*Exercise prompt*
Copy everything in the listing below word for word, apart from any images.

# # # # # # #

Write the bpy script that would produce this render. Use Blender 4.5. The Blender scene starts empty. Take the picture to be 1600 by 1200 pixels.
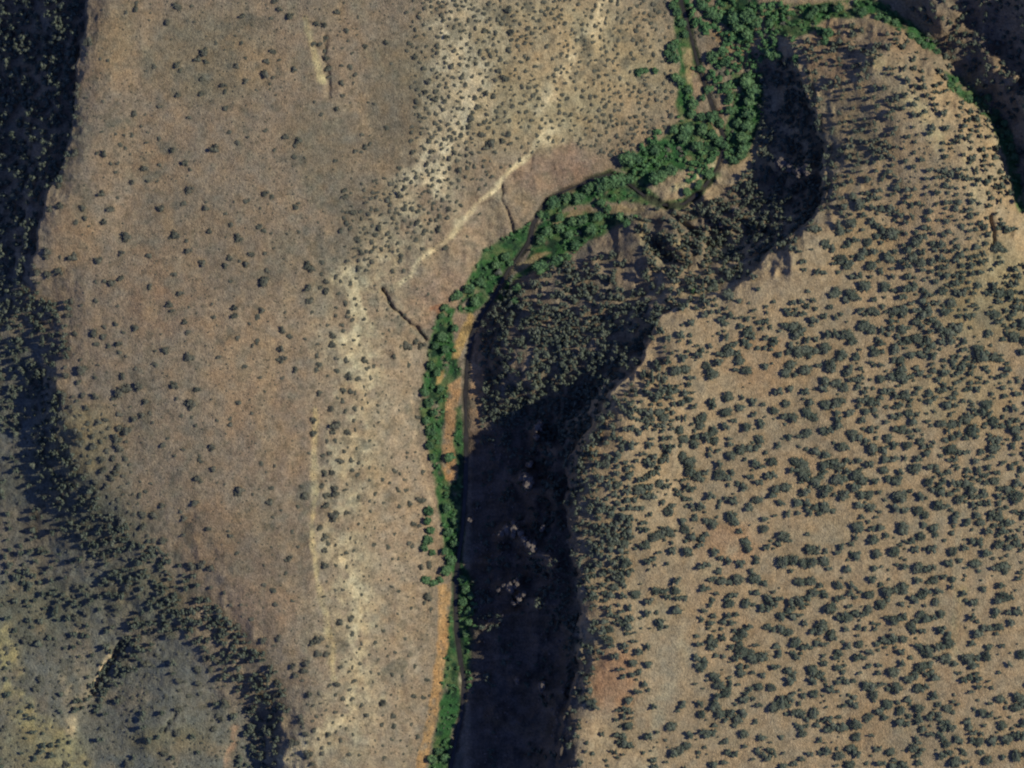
import bpy, math, random
import numpy as np
from mathutils import Vector

# ---------------------------------------------------------------- scene units: the survey is 1600 x 1200 samples, half a metre each
S = 0.5
SUN_EL, SUN_AZ = math.radians(36), math.radians(9)      # azimuth counted from +x (east) towards +y (north)
REF_Z = 80 * S

sc = bpy.context.scene
cam_d = bpy.data.cameras.new("camera")
cam = bpy.data.objects.new("camera", cam_d)
sc.collection.objects.link(cam)
CAM_H = 6000.0
cam.location = (0, 0, REF_Z + CAM_H)
cam_d.sensor_fit = 'HORIZONTAL'
cam_d.sensor_width = 36
cam_d.lens = 36 * CAM_H / (1600 * S)
cam_d.clip_start = 10
cam_d.clip_end = 60000
sc.camera = cam

w = bpy.data.worlds.new("World")
sc.world = w
w.use_nodes = True
nt = w.node_tree
sky = nt.nodes.new('ShaderNodeTexSky')
sky.sky_type = 'NISHITA'
sky.sun_disc = False
sky.sun_elevation = SUN_EL
sky.sun_rotation = math.pi / 2 - SUN_AZ
sky.altitude = 1700
sky.air_density = 1.0
sky.dust_density = 0.3
sky.ozone_density = 4.0
bg = nt.nodes['Background']
blue = nt.nodes.new('ShaderNodeMix'); blue.data_type = 'RGBA'; blue.blend_type = 'MULTIPLY'; blue.inputs['Factor'].default_value = 1
blue.inputs['B'].default_value = (0.88, 0.84, 1.32, 1)          # sky light tinted bluer, for navy shadows
nt.links.new(sky.outputs[0], blue.inputs['A'])
nt.links.new(blue.outputs['Result'], bg.inputs[0])
bg.inputs[1].default_value = 0.088

sun_d = bpy.data.lights.new("sun", 'SUN')
sun_d.energy = 4.7
sun_d.angle = math.radians(0.5)
sun_d.color = (1.0, 0.93, 0.80)
sun = bpy.data.objects.new("sun", sun_d)
sun.rotation_euler = Vector((-math.cos(SUN_EL) * math.cos(SUN_AZ), -math.cos(SUN_EL) * math.sin(SUN_AZ), -math.sin(SUN_EL))).to_track_quat('-Z', 'Y').to_euler()
sc.collection.objects.link(sun)

sc.view_settings.view_transform = 'Standard'
sc.view_settings.look = 'None'
sc.view_settings.exposure = 0.0
sc.view_settings.gamma = 1.0
sc.view_settings.use_curve_mapping = False
sc.render.engine = 'CYCLES'
sc.cycles.max_bounces = 4
sc.cycles.diffuse_bounces = 1
sc.cycles.filter_width = 2.1
sc.cycles.use_denoising = True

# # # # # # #

*Answer for this exercise*
Write the bpy script that would produce this render. Use Blender 4.5. The Blender scene starts empty. Take the picture to be 1600 by 1200 pixels.
import bpy, math, random
import numpy as np
from mathutils import Vector

# ---------------------------------------------------------------- scene units: the survey is 1600 x 1200 samples, half a metre each
S = 0.5
SUN_EL, SUN_AZ = math.radians(36), math.radians(9)      # azimuth counted from +x (east) towards +y (north)
REF_Z = 80 * S

sc = bpy.context.scene
cam_d = bpy.data.cameras.new("camera")
cam = bpy.data.objects.new("camera", cam_d)
sc.collection.objects.link(cam)
CAM_H = 6000.0
cam.location = (0, 0, REF_Z + CAM_H)
cam_d.sensor_fit = 'HORIZONTAL'
cam_d.sensor_width = 36
cam_d.lens = 36 * CAM_H / (1600 * S)
cam_d.clip_start = 10
cam_d.clip_end = 60000
sc.camera = cam

w = bpy.data.worlds.new("World")
sc.world = w
w.use_nodes = True
nt = w.node_tree
sky = nt.nodes.new('ShaderNodeTexSky')
sky.sky_type = 'NISHITA'
sky.sun_disc = False
sky.sun_elevation = SUN_EL
sky.sun_rotation = math.pi / 2 - SUN_AZ
sky.altitude = 1700
sky.air_density = 1.0
sky.dust_density = 0.3
sky.ozone_density = 4.0
bg = nt.nodes['Background']
blue = nt.nodes.new('ShaderNodeMix'); blue.data_type = 'RGBA'; blue.blend_type = 'MULTIPLY'; blue.inputs['Factor'].default_value = 1
blue.inputs['B'].default_value = (0.88, 0.84, 1.32, 1)          # sky light tinted bluer, for navy shadows
nt.links.new(sky.outputs[0], blue.inputs['A'])
nt.links.new(blue.outputs['Result'], bg.inputs[0])
bg.inputs[1].default_value = 0.088

sun_d = bpy.data.lights.new("sun", 'SUN')
sun_d.energy = 4.7
sun_d.angle = math.radians(0.5)
sun_d.color = (1.0, 0.93, 0.80)
sun = bpy.data.objects.new("sun", sun_d)
sun.rotation_euler = Vector((-math.cos(SUN_EL) * math.cos(SUN_AZ), -math.cos(SUN_EL) * math.sin(SUN_AZ), -math.sin(SUN_EL))).to_track_quat('-Z', 'Y').to_euler()
sc.collection.objects.link(sun)

sc.view_settings.view_transform = 'Standard'
sc.view_settings.look = 'None'
sc.view_settings.exposure = 0.0
sc.view_settings.gamma = 1.0
sc.view_settings.use_curve_mapping = False
sc.render.engine = 'CYCLES'
sc.cycles.max_bounces = 4
sc.cycles.diffuse_bounces = 1
sc.cycles.filter_width = 2.1
sc.cycles.use_denoising = True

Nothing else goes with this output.